§ What is required
Find the string "continues" in the listing and report every line that has it.
Start of Extracted material
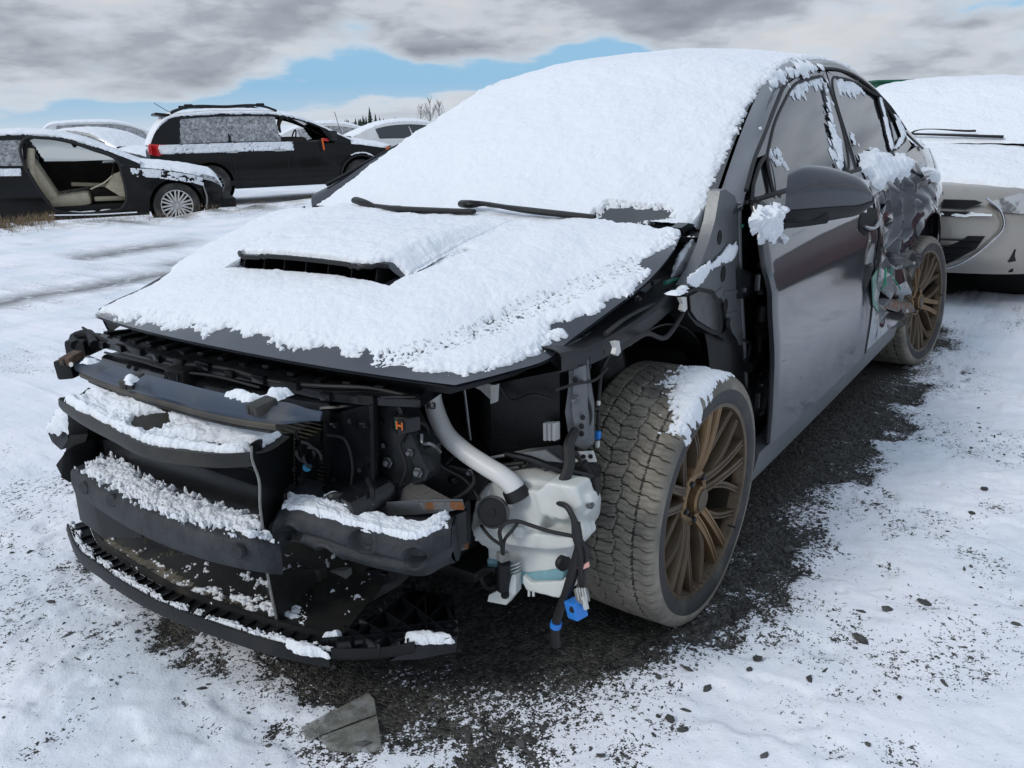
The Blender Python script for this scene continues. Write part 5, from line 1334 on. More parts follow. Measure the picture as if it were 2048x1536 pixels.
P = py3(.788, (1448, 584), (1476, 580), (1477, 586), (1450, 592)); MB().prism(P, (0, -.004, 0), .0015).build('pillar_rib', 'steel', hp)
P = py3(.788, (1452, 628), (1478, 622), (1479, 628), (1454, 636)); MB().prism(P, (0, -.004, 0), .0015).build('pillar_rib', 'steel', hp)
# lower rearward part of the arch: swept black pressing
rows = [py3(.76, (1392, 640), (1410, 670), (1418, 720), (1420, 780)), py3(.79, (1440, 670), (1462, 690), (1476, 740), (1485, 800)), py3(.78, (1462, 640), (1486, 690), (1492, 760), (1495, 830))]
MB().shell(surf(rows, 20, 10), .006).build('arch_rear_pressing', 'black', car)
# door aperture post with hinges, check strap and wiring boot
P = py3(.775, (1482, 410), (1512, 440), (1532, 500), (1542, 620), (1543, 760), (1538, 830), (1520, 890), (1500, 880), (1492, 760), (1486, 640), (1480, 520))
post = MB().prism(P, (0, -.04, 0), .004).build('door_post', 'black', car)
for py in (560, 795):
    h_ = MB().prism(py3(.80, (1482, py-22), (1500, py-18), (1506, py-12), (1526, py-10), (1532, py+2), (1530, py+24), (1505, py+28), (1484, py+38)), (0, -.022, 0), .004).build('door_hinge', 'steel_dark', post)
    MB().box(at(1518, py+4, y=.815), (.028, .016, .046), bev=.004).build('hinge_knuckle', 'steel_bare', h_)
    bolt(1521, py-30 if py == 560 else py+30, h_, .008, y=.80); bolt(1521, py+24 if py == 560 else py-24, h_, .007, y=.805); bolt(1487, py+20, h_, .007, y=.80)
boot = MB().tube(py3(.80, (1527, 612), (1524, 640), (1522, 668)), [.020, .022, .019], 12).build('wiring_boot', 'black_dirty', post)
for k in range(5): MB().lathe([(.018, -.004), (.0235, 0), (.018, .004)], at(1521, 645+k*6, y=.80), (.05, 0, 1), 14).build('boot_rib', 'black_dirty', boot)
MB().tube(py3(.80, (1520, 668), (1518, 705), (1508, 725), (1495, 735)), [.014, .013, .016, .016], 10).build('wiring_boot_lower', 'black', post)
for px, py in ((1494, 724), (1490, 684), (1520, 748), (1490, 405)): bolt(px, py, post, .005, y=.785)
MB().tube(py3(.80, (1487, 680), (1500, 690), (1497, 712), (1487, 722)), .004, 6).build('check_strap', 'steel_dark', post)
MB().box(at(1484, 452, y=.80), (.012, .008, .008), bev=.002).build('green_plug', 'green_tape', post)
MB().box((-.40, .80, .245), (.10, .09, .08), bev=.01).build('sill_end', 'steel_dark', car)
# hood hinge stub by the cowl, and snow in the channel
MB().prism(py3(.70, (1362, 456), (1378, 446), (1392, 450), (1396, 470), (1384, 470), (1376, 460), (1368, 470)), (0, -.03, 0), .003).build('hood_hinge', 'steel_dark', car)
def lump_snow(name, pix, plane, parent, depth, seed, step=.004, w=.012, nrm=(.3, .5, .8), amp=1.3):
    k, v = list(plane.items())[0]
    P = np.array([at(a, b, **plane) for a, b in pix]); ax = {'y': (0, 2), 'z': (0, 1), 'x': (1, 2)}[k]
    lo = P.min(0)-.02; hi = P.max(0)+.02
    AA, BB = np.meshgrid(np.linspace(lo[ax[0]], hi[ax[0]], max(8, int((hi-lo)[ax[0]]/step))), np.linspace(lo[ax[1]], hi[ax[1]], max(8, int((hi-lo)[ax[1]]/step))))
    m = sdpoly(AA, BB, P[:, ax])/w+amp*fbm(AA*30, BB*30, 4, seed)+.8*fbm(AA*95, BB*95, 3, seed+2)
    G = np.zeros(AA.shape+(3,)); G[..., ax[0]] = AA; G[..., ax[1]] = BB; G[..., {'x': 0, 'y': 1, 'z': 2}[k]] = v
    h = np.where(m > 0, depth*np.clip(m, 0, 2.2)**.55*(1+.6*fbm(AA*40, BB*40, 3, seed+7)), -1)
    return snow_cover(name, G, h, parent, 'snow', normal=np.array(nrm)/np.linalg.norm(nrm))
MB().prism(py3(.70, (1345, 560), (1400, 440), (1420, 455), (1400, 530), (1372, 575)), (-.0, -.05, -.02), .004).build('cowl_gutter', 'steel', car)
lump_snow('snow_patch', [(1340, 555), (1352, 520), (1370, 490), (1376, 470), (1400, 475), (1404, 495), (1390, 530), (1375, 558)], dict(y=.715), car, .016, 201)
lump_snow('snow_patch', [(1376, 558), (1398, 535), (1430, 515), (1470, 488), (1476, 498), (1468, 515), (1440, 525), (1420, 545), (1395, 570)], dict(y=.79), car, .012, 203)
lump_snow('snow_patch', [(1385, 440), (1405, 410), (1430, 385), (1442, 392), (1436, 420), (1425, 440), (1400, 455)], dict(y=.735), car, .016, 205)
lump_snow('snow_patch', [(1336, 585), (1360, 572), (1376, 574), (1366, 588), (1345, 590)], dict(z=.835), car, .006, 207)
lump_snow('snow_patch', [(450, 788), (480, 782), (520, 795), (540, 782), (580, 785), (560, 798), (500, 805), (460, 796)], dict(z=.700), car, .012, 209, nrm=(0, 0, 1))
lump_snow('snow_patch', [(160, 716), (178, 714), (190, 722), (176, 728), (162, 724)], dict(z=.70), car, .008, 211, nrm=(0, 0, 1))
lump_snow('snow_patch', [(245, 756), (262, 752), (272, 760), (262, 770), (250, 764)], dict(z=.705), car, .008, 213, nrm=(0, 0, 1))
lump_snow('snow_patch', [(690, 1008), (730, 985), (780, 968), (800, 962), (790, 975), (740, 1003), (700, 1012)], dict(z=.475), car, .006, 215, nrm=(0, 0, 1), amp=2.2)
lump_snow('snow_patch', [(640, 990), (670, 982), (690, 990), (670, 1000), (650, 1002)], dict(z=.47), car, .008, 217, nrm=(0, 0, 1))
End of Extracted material
Start of Extracted material
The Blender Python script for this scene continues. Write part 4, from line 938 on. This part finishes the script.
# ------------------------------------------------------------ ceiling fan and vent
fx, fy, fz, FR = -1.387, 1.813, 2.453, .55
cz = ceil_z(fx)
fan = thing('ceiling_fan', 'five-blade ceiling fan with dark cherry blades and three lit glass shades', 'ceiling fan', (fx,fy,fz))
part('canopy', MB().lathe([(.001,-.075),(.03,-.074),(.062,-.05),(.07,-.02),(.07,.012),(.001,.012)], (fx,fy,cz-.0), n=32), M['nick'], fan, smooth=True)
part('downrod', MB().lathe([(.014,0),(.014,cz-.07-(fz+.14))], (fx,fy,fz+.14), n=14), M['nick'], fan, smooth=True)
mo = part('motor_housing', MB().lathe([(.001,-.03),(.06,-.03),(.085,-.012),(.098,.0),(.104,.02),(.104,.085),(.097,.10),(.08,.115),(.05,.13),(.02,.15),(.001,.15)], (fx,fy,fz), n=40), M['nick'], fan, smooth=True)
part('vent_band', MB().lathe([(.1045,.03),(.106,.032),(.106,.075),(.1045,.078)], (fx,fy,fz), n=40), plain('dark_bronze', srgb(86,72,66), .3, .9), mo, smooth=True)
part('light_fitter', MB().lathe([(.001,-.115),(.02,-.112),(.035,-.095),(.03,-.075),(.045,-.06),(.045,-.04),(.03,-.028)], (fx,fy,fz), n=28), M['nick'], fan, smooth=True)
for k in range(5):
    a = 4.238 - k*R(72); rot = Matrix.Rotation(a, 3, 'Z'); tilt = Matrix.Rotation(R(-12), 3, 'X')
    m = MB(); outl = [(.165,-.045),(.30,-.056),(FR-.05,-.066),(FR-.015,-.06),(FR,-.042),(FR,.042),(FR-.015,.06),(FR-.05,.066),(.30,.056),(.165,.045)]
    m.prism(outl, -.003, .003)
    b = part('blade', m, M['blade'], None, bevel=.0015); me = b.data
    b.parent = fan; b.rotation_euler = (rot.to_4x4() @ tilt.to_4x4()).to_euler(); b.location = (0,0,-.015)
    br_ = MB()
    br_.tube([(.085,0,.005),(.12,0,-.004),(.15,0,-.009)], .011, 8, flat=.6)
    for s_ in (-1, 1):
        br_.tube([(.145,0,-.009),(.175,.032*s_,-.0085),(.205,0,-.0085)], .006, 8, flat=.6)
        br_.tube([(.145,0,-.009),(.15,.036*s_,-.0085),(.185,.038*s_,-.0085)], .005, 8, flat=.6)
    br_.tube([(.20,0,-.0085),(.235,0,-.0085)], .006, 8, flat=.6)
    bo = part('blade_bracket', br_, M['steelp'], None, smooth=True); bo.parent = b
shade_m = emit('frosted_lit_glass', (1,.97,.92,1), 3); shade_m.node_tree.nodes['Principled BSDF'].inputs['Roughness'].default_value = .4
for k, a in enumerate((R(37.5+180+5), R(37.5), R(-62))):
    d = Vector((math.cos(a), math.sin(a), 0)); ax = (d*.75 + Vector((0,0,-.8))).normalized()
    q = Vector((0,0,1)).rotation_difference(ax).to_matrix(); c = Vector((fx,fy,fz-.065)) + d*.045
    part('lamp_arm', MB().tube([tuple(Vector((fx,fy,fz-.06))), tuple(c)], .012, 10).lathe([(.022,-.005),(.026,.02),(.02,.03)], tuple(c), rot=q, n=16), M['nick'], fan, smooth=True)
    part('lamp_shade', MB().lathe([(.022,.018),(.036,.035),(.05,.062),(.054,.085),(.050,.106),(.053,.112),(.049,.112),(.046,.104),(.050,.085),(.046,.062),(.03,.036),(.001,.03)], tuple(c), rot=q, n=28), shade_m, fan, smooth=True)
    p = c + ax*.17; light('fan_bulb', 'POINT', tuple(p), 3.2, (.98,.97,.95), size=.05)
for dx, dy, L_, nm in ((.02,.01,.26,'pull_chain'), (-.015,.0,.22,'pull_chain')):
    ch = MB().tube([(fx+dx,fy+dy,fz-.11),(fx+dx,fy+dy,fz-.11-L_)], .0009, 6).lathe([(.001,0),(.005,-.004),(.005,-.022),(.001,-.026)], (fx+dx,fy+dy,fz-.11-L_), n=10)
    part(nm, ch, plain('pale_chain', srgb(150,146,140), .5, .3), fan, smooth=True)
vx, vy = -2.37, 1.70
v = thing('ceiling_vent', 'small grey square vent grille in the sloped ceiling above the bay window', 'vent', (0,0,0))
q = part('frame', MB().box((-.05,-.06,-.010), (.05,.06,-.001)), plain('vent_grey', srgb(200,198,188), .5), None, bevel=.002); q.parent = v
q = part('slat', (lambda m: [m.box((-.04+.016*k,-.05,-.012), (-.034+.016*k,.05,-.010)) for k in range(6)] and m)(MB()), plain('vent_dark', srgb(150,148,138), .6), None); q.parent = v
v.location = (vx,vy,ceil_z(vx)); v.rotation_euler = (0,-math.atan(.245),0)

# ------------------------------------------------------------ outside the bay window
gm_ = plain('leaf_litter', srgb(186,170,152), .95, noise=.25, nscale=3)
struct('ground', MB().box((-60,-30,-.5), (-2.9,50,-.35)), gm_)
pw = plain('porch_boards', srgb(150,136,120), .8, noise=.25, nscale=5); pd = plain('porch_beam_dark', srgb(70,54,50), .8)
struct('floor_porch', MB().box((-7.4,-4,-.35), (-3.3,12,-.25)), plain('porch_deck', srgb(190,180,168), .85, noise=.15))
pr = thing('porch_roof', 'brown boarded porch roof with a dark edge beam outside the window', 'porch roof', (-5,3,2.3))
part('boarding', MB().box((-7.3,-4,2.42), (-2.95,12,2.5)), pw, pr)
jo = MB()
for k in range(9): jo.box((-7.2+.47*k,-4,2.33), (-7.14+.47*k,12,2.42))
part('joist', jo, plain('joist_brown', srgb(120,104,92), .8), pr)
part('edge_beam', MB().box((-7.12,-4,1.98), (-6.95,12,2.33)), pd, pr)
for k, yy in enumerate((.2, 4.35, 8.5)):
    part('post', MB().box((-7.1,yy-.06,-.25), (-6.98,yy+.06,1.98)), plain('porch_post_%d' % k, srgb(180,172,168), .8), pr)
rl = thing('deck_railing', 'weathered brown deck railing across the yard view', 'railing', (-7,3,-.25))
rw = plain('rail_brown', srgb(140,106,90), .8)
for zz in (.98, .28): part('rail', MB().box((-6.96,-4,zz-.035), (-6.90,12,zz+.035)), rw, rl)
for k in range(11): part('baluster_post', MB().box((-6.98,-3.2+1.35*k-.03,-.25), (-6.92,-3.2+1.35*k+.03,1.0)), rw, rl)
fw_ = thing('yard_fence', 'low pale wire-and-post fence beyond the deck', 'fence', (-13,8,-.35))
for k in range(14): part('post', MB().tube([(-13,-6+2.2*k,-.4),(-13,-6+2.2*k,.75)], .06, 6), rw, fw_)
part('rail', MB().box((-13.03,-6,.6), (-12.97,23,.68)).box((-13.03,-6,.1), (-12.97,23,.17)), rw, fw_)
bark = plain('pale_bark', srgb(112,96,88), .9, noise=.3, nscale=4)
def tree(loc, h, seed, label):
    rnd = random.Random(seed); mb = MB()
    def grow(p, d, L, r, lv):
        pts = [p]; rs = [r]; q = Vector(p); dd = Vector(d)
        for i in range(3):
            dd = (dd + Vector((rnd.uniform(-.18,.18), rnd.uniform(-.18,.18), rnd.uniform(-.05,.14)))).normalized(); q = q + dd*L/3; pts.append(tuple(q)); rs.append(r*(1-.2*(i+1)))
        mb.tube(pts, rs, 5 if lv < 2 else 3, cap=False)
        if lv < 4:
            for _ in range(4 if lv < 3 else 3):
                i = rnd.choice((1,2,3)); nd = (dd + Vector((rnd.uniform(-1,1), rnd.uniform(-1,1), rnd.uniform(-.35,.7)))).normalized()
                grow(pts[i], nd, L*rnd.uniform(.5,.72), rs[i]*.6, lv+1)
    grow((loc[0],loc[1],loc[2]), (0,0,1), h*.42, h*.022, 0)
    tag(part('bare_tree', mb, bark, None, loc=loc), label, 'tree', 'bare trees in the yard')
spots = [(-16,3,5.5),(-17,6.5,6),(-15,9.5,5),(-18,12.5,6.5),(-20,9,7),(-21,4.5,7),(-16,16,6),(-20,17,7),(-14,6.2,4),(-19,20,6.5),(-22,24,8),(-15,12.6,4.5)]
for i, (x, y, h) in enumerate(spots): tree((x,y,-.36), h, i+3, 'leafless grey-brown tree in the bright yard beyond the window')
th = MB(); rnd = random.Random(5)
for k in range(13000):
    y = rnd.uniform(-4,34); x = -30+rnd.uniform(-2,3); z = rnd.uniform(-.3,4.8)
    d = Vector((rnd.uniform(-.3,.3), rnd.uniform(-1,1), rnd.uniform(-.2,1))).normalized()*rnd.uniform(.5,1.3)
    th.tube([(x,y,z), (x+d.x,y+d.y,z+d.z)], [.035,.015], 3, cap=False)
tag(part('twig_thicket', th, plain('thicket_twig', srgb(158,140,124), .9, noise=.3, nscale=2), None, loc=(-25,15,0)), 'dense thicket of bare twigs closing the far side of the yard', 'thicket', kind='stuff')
End of Extracted material
Start of Extracted material
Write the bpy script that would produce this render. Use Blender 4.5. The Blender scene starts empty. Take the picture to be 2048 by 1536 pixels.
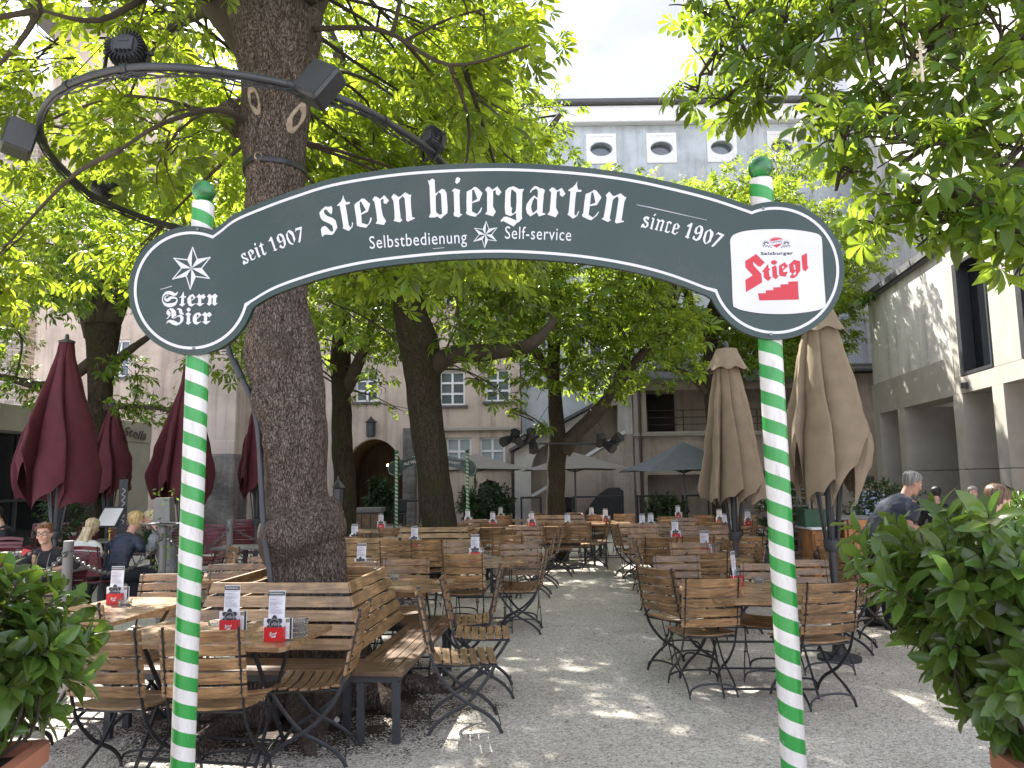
End of Extracted material
§ Correct result
The Blender Python script for this scene continues. Write part 5, from line 1334 on. More parts follow. Measure the picture as if it were 2048x1536 pixels.
The Blender Python script for this scene continues. Write part 4, from line 938 on. This part finishes the script.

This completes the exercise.